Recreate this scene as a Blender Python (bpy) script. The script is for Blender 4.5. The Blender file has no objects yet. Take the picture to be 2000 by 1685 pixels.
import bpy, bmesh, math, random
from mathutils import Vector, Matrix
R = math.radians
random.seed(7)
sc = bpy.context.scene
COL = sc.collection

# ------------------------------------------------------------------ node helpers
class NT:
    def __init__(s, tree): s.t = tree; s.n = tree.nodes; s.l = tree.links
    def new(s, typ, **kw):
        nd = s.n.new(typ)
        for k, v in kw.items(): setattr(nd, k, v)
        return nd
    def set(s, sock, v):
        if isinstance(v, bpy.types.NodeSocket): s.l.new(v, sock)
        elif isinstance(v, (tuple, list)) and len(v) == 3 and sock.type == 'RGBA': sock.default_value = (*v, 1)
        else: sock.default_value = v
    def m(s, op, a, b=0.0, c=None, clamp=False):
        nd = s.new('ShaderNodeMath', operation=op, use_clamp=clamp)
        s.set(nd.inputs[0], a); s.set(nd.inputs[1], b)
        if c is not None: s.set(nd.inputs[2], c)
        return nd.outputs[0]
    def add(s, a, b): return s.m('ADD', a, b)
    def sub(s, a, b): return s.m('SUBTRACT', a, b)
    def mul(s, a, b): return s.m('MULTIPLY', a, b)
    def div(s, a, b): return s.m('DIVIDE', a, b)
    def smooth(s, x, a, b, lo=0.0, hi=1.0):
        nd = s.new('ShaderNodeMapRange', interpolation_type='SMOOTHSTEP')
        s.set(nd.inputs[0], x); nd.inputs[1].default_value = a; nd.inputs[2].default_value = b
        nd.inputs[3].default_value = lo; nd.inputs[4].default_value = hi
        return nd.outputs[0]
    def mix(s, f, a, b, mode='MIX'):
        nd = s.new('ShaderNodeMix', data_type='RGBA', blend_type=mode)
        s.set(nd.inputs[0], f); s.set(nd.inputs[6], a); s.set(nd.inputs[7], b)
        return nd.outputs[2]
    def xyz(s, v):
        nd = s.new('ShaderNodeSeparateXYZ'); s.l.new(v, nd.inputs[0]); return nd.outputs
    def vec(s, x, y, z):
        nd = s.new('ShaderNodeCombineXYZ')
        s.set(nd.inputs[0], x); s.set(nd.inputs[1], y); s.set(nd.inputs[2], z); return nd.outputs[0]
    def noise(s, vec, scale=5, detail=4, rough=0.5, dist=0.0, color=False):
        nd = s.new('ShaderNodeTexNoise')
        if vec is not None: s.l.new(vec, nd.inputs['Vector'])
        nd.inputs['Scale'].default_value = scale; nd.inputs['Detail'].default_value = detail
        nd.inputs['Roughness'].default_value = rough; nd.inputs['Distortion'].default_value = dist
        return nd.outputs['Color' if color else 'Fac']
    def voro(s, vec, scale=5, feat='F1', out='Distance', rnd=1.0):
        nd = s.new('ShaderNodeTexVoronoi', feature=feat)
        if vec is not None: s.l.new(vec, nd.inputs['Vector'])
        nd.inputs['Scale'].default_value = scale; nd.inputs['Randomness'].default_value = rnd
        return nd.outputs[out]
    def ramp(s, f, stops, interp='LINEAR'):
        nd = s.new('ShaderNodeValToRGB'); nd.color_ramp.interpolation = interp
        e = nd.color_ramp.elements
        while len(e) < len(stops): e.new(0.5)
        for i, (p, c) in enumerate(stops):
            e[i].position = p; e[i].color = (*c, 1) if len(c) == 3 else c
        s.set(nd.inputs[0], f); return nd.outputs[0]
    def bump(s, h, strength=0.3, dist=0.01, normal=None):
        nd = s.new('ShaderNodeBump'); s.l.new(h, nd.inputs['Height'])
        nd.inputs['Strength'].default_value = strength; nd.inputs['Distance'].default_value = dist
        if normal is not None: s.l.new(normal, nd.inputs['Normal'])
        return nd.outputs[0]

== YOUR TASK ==
Only the number should be given: how many lines of the data contain the word "scene"?

== SOLUTION BELOW ==
2